# The problem
In the listing below, locate the line that contains "Write the bpy" and the line that contains "scene.view_settings.exposure=0". Restate word for word those two lines and every line between them, and nothing else.

# Exercise data
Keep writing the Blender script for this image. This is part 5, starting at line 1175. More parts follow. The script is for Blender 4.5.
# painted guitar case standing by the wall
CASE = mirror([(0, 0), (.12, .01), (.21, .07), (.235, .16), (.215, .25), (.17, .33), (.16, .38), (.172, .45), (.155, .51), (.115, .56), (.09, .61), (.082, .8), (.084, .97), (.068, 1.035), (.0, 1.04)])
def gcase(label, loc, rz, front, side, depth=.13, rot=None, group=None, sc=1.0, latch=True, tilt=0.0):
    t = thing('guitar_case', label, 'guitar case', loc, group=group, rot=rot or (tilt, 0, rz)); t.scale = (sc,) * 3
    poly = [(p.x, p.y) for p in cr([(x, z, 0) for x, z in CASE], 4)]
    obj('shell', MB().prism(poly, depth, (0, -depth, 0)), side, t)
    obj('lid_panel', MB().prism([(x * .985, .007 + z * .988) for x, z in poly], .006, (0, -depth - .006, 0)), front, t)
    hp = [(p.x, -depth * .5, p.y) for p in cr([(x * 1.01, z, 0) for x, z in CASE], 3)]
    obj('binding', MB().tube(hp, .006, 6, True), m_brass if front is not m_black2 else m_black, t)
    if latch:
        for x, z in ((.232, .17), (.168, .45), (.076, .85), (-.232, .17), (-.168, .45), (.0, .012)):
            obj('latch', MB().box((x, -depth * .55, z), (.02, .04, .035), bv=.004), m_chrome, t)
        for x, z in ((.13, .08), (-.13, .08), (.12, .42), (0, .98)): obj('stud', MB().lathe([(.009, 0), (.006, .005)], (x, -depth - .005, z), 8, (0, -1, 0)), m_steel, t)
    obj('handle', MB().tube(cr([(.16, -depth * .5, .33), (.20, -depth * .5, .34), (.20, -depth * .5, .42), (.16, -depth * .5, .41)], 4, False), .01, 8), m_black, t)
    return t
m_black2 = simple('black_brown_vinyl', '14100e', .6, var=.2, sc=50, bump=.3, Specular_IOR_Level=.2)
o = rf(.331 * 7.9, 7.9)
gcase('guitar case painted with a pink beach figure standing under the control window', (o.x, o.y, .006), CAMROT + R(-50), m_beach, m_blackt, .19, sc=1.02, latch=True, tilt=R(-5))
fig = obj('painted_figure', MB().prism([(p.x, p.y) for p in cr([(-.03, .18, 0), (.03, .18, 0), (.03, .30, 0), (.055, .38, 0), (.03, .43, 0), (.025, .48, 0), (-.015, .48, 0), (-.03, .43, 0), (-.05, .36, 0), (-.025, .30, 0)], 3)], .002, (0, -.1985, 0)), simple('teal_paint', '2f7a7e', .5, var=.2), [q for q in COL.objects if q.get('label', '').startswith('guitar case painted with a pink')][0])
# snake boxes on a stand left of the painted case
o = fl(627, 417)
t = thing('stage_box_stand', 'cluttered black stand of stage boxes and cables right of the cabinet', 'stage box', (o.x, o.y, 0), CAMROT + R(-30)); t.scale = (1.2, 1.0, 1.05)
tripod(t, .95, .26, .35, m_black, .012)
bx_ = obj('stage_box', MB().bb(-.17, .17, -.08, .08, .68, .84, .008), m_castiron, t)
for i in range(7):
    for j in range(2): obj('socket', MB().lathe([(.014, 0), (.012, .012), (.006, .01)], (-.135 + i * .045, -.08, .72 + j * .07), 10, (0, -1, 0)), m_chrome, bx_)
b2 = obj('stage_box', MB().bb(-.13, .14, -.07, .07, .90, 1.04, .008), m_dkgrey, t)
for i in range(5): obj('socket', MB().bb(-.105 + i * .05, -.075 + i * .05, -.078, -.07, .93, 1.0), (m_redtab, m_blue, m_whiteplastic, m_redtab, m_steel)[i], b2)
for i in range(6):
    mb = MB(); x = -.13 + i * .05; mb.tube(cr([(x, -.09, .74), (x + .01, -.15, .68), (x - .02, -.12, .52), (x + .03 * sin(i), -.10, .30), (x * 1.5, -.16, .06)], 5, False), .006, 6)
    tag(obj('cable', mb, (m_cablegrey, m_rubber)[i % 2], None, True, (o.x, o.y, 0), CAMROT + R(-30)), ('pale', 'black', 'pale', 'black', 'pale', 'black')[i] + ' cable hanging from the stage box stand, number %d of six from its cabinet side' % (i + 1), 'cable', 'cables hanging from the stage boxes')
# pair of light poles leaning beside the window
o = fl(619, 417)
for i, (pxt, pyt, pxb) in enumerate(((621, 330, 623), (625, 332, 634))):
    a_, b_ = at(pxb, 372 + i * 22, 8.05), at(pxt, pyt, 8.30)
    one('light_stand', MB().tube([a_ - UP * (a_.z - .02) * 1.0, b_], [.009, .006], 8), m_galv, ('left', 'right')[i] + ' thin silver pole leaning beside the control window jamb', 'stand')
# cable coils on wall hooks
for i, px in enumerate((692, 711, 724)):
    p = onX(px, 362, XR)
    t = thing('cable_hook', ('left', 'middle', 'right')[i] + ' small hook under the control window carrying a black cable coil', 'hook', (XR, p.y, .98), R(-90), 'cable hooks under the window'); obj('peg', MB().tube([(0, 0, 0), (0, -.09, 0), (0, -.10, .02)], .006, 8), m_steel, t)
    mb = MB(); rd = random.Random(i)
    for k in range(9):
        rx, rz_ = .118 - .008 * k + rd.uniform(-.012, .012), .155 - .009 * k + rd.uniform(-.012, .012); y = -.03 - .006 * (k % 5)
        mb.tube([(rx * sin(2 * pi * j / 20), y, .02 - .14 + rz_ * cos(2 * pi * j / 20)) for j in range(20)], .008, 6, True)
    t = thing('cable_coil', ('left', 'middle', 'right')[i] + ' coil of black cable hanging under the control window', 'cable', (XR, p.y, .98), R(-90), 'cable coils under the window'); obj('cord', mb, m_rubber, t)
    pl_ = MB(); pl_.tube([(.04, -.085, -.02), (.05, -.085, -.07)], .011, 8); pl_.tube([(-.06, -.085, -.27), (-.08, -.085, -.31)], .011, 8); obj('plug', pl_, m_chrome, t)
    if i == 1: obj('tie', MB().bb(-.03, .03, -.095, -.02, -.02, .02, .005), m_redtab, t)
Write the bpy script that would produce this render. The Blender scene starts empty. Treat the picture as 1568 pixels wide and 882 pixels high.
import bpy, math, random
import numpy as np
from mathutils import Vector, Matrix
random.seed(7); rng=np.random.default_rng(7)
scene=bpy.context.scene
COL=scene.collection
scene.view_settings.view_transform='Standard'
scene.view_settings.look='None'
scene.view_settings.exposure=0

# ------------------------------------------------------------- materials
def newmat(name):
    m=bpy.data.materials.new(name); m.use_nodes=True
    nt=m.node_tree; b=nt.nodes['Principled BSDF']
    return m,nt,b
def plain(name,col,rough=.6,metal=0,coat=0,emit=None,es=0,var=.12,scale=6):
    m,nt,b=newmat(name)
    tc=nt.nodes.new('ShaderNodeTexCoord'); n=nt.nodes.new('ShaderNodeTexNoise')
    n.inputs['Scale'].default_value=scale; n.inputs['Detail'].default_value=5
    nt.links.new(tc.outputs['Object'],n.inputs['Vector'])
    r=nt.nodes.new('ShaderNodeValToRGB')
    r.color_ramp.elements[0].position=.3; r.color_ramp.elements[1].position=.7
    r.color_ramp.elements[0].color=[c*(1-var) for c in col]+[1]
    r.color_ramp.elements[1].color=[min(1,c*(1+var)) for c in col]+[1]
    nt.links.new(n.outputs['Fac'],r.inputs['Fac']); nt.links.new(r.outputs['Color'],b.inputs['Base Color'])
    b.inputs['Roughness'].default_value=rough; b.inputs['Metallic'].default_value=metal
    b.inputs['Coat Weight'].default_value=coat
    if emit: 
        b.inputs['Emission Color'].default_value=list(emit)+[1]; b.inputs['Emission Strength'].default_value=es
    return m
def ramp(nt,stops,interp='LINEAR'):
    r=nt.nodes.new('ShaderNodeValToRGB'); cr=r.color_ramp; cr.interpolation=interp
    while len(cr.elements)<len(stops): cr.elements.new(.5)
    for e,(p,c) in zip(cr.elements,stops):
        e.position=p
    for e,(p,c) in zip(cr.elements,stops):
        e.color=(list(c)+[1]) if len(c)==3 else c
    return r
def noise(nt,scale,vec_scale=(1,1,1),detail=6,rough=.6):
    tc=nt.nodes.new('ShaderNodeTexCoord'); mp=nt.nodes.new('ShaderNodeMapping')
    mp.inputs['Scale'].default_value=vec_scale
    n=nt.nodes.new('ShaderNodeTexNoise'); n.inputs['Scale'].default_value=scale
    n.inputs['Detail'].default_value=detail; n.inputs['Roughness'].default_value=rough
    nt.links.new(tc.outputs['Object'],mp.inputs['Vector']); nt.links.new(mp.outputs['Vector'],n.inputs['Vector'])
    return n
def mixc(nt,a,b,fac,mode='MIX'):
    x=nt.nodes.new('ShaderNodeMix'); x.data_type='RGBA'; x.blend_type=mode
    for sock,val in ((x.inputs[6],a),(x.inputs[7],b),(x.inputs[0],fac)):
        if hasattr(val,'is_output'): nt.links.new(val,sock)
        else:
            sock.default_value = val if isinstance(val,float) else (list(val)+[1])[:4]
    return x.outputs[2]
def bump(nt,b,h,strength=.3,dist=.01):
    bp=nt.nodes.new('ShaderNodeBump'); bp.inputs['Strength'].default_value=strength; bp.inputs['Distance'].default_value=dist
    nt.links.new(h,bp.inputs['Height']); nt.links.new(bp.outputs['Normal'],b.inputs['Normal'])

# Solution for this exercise
Write the bpy script that would produce this render. The Blender scene starts empty. Treat the picture as 1568 pixels wide and 882 pixels high.
import bpy, math, random
import numpy as np
from mathutils import Vector, Matrix
random.seed(7); rng=np.random.default_rng(7)
scene=bpy.context.scene
COL=scene.collection
scene.view_settings.view_transform='Standard'
scene.view_settings.look='None'
scene.view_settings.exposure=0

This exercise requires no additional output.